Quessenberry, now back and better than ever, finished his final two seasons by starting all 25 games at center. He was named a First-Team All-Pac 12 in 2016 and then earned another honorable mention accolade as a senior in 2017.

Since being drafted by the Chargers, Quessenberry has started nine games while playing in 31 total contests. Those nine all came at center to end this past season after both Mike Pouncey and Forrest Lamp went down with season-ending injuries.

Basic Info

Height: 6’4
Weight: 310
College: UCLA
Experience: 2
Years with team: 2

Contract Status

Scott Quessenberry signed a 4 year, $2,744,252 contract with the Los Angeles Chargers, including a $284,252 signing bonus, $284,252 guaranteed, and an average annual salary of $686,063. In 2020, Quessenberry will earn a base salary of $750,000, while carrying a cap hit of $821,063 and a dead cap value of $142,126.” - Spotrac.com

The Good

Prior to the 2018 NFL Draft, Quessenberry was one of my top centers in the entire class. I think he may have been as high as third, behind only Ohio State’s Bill Price and Iowa’s James Daniels. The biggest thing that stood out to me on his film at UCLA was his short-area quickness that helped him always stay between his man and the quarterback. One of his best games came against the University of Washington and former first-round defensive tackle, Vita Vea. While Vea was usually a one-man wrecking ball, Quessenberry probably played him the best of any center in the Pac-12.

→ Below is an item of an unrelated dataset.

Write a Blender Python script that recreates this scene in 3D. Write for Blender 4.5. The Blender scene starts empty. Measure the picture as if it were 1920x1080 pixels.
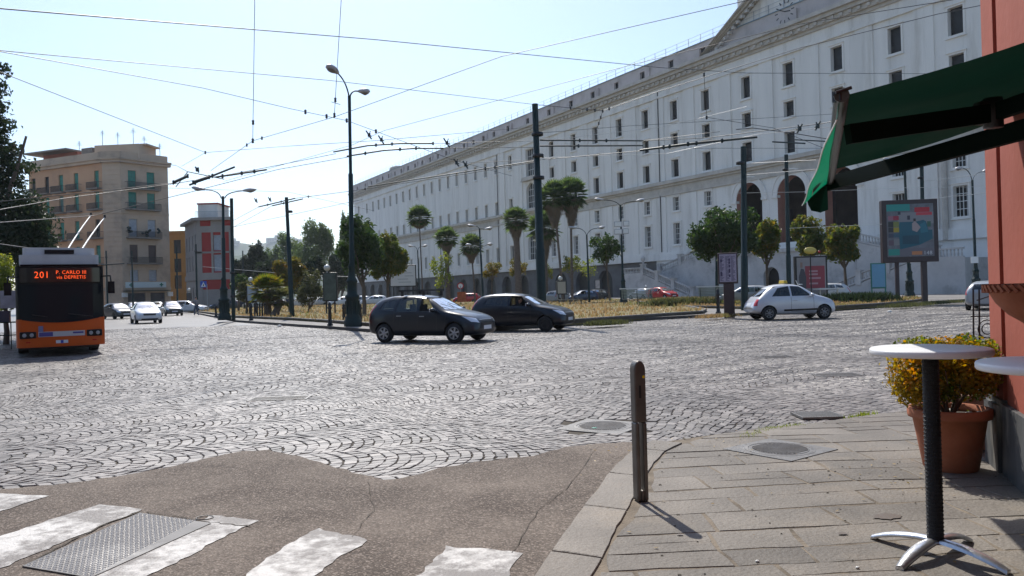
import bpy, bmesh, math, random
import numpy as np
from mathutils import Vector, Matrix, Euler
from mathutils.bvhtree import BVHTree
from math import sin, cos, pi, radians, sqrt, atan2
random.seed(7); RNG = np.random.default_rng(11)
SC = bpy.context.scene
COL = SC.collection
# ------------------------------------------------------------------ camera
F = 1464.0; CAMH = 1.55; ROLL = radians(1.55); PITCH = math.atan((546.5-540)/F)
cam = bpy.data.objects.new("camera", bpy.data.cameras.new("camera")); COL.objects.link(cam)
cam.data.sensor_width = 36; cam.data.lens = 36*F/1920; cam.data.clip_start = .05; cam.data.clip_end = 9000
cam.matrix_world = Matrix.Translation((0, 0, CAMH)) @ Matrix.Rotation(pi/2+PITCH, 4, 'X') @ Matrix.Rotation(-ROLL, 4, 'Z')
SC.camera = cam
# ------------------------------------------------------------------ world, sun, exposure
SUN_AZ = radians(-13.0); SUN_EL = radians(49.0)
w = bpy.data.worlds.new("World"); SC.world = w; w.use_nodes = True
nt = w.node_tree; nt.nodes.clear()
sky = nt.nodes.new('ShaderNodeTexSky'); sky.sky_type = 'NISHITA'; sky.sun_disc = False
sky.sun_elevation = SUN_EL; sky.sun_rotation = SUN_AZ; sky.altitude = 20
sky.air_density = 1.0; sky.dust_density = .9; sky.ozone_density = 3.0
bg = nt.nodes.new('ShaderNodeBackground'); bg.inputs[1].default_value = .13
wo = nt.nodes.new('ShaderNodeOutputWorld'); nt.links.new(sky.outputs[0], bg.inputs[0]); nt.links.new(bg.outputs[0], wo.inputs[0])
sun = bpy.data.objects.new("sun", bpy.data.lights.new("sun", 'SUN')); COL.objects.link(sun)
sun.data.energy = 4.2; sun.data.angle = radians(.53); sun.data.color = (1, .95, .87)
sdir = Vector((sin(SUN_AZ)*cos(SUN_EL), cos(SUN_AZ)*cos(SUN_EL), sin(SUN_EL)))
sun.rotation_euler = sdir.to_track_quat('Z', 'Y').to_euler(); sun.location = (0, 0, 60)
SC.view_settings.view_transform = 'Standard'; SC.view_settings.look = 'None'; SC.view_settings.exposure = 0.47; SC.view_settings.gamma = 1
# ------------------------------------------------------------------ photo pixel -> ray on the ground / at a depth (survey of the place)
def ray(x, y):
    c, s = cos(ROLL), sin(ROLL); dx, dy = x-960, y-540
    a = (dx*c-dy*s)/F; b = -(dx*s+dy*c)/F
    Y = cos(PITCH)-b*sin(PITCH); Z = sin(PITCH)+b*cos(PITCH)
    return a/Y, Z/Y
def G(x, y, z=0.0):
    a, k = ray(x, y); t = (z-CAMH)/k
    return Vector((a*t, t, z))
def D(x, y, Y):
    a, k = ray(x, y); return Vector((a*Y, Y, CAMH+k*Y))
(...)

In Quessenberry’s nine starts last year, he played admirably and held his own against some really good defenses, which included the Bears and Packers. He also fits the Chargers’ power run scheme, but I believe he’ll thrive just as well in a zone scheme should the Bolts switch run game philosophies completely in 2020.

He also allowed just a single sack while starting for the Chargers. Compared to some of the other young guys on the line, that’s a number we’ll all gladly take.

The Bad

While not a consistent site, Quessenberry can sometimes get caught off-guard by more savvy veterans who know just how to read and set-up younger offensive linemen. He took his lumps as a second-year player as expected, but his play will only get better with more time spent on the field.

Odds of making the roster/What to expect in 2020?

Quessenberry, alongside Forrest Lamp, is one of the main depth pieces for the Chargers. He can play either of the three interior positions and probably has a good chance of passing Forrest Lamp as the next man up should Lamp’s injuries hold him back any further. While Quessenberry won’t be a starter, he may see a start or two should those inevitable injuries rear their head in 2020.